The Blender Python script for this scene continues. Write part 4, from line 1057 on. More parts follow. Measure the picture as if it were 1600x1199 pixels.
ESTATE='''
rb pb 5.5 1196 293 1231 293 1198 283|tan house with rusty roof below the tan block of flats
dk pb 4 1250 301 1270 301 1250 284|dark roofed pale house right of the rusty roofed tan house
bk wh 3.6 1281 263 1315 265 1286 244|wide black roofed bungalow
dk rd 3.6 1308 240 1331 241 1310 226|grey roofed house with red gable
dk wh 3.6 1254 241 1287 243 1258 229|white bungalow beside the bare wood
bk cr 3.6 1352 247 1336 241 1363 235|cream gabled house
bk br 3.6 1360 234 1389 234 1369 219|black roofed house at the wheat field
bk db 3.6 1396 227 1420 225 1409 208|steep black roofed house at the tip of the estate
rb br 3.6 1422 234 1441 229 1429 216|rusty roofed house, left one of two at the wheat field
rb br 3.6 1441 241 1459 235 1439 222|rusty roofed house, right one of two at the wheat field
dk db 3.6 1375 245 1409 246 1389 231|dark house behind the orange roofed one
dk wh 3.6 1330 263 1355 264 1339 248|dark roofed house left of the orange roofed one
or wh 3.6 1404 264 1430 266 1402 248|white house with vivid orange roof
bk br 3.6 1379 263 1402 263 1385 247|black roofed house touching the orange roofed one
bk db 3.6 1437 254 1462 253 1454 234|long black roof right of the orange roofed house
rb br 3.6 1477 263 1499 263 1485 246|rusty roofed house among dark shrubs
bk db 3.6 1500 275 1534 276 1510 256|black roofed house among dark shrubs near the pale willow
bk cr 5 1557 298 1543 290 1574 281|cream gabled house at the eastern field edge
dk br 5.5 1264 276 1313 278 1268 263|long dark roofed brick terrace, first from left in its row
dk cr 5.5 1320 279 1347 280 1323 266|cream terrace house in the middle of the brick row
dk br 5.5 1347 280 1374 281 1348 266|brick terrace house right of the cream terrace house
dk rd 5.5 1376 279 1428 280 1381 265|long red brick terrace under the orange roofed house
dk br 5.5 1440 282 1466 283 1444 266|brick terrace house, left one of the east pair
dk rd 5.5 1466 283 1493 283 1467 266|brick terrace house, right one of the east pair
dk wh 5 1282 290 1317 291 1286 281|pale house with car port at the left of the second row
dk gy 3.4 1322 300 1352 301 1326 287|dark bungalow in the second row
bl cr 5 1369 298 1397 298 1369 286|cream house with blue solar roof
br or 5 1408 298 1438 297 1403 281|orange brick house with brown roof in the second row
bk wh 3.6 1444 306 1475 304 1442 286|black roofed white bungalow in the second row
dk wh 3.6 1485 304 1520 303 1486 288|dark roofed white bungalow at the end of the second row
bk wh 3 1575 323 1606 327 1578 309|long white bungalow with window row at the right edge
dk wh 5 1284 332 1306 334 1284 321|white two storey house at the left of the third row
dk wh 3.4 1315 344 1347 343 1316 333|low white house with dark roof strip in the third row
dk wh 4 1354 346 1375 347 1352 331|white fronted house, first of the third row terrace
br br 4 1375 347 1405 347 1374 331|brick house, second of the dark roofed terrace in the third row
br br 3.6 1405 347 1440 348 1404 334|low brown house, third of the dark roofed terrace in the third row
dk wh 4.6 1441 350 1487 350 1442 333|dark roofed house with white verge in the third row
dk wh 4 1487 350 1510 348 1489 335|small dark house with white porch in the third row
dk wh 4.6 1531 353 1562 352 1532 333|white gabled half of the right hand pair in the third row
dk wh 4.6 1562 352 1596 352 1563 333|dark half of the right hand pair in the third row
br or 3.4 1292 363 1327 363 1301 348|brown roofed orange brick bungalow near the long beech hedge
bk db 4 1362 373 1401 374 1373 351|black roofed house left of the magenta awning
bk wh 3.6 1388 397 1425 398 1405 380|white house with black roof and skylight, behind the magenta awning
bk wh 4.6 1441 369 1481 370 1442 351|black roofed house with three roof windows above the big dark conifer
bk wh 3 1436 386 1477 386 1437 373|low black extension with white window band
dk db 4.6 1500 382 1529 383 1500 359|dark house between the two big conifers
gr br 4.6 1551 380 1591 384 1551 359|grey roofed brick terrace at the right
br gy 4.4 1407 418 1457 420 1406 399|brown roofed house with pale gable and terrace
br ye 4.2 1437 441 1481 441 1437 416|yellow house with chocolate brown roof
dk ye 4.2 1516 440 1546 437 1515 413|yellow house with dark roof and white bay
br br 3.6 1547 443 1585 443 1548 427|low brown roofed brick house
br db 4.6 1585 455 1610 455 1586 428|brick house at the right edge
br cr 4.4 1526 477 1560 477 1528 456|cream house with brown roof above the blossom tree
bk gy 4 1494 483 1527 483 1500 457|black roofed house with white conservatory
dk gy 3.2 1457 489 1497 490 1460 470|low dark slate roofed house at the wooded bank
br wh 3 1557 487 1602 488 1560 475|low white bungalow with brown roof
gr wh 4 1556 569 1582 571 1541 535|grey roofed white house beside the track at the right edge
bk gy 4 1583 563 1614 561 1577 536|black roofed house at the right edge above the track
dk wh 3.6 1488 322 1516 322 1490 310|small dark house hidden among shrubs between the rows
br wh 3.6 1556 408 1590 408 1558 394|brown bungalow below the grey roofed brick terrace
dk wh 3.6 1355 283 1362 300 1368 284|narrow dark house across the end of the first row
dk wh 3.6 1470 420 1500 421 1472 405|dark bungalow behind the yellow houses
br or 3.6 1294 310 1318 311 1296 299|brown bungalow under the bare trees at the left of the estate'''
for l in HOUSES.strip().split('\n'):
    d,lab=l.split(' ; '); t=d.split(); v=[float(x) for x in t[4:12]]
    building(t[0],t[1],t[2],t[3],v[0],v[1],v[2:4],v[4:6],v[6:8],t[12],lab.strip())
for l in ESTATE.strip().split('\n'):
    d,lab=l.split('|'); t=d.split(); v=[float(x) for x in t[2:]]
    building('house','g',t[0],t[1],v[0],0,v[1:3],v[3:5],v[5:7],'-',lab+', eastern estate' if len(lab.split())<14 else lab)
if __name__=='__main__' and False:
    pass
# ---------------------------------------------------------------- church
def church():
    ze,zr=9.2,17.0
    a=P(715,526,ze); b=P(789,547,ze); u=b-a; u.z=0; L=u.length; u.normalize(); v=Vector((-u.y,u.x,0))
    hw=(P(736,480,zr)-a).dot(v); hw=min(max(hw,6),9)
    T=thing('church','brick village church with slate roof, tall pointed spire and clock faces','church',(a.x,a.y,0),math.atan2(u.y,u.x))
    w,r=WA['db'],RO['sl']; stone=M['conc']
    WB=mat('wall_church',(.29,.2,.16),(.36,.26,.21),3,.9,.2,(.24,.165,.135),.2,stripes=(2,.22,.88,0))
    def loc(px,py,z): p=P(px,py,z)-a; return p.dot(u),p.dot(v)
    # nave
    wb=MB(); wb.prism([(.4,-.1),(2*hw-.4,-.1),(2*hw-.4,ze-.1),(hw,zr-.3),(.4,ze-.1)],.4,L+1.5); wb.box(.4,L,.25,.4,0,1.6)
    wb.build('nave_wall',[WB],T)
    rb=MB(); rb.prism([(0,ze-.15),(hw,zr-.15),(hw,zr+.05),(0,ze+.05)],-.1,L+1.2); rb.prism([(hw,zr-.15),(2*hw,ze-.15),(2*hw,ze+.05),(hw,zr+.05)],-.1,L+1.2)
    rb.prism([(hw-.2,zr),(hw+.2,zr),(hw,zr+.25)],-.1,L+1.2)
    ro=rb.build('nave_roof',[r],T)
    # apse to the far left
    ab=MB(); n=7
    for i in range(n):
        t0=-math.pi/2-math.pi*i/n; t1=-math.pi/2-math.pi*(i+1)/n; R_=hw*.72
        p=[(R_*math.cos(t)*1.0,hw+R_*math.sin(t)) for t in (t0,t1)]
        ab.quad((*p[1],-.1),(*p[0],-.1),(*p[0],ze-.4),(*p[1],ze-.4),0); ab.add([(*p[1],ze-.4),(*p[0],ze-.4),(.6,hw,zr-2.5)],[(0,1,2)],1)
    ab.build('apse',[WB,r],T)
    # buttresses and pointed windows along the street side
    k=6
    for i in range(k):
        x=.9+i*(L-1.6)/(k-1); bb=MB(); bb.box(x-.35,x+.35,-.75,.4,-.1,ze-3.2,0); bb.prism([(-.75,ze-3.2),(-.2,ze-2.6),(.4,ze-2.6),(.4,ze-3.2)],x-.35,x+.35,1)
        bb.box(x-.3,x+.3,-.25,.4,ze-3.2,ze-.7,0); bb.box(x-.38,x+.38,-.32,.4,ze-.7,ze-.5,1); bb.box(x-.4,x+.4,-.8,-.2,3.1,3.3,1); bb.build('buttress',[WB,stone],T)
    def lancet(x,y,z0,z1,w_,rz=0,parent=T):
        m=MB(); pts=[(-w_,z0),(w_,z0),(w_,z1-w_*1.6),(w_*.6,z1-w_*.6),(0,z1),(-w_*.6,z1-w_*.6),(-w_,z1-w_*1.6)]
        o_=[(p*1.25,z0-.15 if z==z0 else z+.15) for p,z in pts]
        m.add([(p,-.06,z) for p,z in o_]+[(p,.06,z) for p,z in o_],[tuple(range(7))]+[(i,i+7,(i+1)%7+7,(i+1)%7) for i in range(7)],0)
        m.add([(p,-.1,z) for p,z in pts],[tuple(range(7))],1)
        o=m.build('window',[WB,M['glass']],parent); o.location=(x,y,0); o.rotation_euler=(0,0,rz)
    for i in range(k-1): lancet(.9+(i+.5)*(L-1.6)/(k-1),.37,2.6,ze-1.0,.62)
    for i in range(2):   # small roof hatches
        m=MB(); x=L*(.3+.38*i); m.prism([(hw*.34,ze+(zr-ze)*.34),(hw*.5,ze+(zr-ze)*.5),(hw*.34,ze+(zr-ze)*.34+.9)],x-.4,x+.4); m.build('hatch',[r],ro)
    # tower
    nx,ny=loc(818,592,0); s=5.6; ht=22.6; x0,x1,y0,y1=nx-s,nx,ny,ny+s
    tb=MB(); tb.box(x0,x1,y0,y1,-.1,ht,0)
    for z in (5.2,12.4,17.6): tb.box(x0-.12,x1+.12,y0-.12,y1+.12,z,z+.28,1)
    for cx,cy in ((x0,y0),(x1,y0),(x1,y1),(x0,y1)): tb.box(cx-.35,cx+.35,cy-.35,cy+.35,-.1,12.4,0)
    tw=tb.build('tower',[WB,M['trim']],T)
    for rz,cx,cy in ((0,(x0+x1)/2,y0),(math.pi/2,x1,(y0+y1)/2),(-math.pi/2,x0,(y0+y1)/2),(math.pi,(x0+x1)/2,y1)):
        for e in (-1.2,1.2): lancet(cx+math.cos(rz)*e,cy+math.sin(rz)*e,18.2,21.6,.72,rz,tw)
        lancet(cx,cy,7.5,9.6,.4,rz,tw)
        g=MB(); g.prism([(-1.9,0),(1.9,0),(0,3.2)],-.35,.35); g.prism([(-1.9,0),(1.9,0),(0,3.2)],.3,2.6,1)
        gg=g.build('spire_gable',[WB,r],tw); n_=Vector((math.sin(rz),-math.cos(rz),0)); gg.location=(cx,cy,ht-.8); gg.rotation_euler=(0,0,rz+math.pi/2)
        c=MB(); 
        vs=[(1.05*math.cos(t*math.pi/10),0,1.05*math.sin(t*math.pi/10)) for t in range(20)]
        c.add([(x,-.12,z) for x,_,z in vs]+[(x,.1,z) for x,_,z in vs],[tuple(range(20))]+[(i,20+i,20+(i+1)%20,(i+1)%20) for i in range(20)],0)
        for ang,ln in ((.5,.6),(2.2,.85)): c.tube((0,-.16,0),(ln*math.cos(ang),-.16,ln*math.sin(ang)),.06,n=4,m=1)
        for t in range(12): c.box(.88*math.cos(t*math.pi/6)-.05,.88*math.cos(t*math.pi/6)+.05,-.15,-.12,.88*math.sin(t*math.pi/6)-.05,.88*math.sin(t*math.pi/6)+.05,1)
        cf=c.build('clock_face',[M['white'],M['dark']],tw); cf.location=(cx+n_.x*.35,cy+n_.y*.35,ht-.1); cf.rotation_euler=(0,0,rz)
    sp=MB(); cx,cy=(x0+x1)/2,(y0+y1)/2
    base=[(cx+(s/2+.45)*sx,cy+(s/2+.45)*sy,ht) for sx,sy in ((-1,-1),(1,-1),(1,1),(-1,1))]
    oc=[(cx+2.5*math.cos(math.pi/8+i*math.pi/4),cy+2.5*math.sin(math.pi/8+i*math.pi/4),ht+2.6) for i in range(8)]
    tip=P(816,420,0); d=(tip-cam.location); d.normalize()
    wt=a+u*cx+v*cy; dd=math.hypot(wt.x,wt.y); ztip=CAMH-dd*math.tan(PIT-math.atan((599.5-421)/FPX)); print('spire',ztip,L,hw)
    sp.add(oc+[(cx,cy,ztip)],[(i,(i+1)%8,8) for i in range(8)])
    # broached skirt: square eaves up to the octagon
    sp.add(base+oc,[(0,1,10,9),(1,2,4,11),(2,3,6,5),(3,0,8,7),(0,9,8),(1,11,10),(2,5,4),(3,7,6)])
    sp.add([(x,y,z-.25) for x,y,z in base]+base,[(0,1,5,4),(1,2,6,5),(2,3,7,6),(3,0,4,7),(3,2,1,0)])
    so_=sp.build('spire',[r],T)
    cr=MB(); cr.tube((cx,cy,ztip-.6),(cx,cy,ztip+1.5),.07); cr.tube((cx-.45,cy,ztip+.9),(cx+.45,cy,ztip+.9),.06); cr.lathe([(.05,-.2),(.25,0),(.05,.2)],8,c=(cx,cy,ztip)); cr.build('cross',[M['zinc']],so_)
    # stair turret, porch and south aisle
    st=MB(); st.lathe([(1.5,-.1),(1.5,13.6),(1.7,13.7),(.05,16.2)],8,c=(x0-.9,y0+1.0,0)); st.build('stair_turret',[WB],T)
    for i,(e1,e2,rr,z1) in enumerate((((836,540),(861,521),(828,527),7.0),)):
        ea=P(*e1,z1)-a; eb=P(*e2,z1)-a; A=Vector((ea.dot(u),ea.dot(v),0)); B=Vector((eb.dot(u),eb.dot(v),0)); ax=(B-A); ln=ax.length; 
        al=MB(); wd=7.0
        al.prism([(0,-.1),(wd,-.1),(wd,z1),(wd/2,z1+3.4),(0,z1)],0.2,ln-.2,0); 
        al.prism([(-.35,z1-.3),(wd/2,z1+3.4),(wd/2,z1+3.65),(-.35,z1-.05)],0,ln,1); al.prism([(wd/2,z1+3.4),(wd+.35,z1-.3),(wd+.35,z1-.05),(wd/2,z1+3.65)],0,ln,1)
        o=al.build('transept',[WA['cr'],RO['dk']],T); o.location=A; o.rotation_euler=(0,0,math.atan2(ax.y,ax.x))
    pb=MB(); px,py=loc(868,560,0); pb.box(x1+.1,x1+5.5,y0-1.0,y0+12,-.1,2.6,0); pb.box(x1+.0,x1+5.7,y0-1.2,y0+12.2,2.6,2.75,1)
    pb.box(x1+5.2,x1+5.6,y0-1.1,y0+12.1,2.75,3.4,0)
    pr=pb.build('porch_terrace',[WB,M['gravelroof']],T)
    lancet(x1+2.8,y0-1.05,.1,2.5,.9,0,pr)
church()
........
> What you are asked to do
Find the string "from" in the listing and return every line that holds it.

> The result
The Blender Python script for this scene continues. Write part 4, from line 1057 on. More parts follow. Measure the picture as if it were 1600x1199 pixels.
dk br 5.5 1264 276 1313 278 1268 263|long dark roofed brick terrace, first from left in its row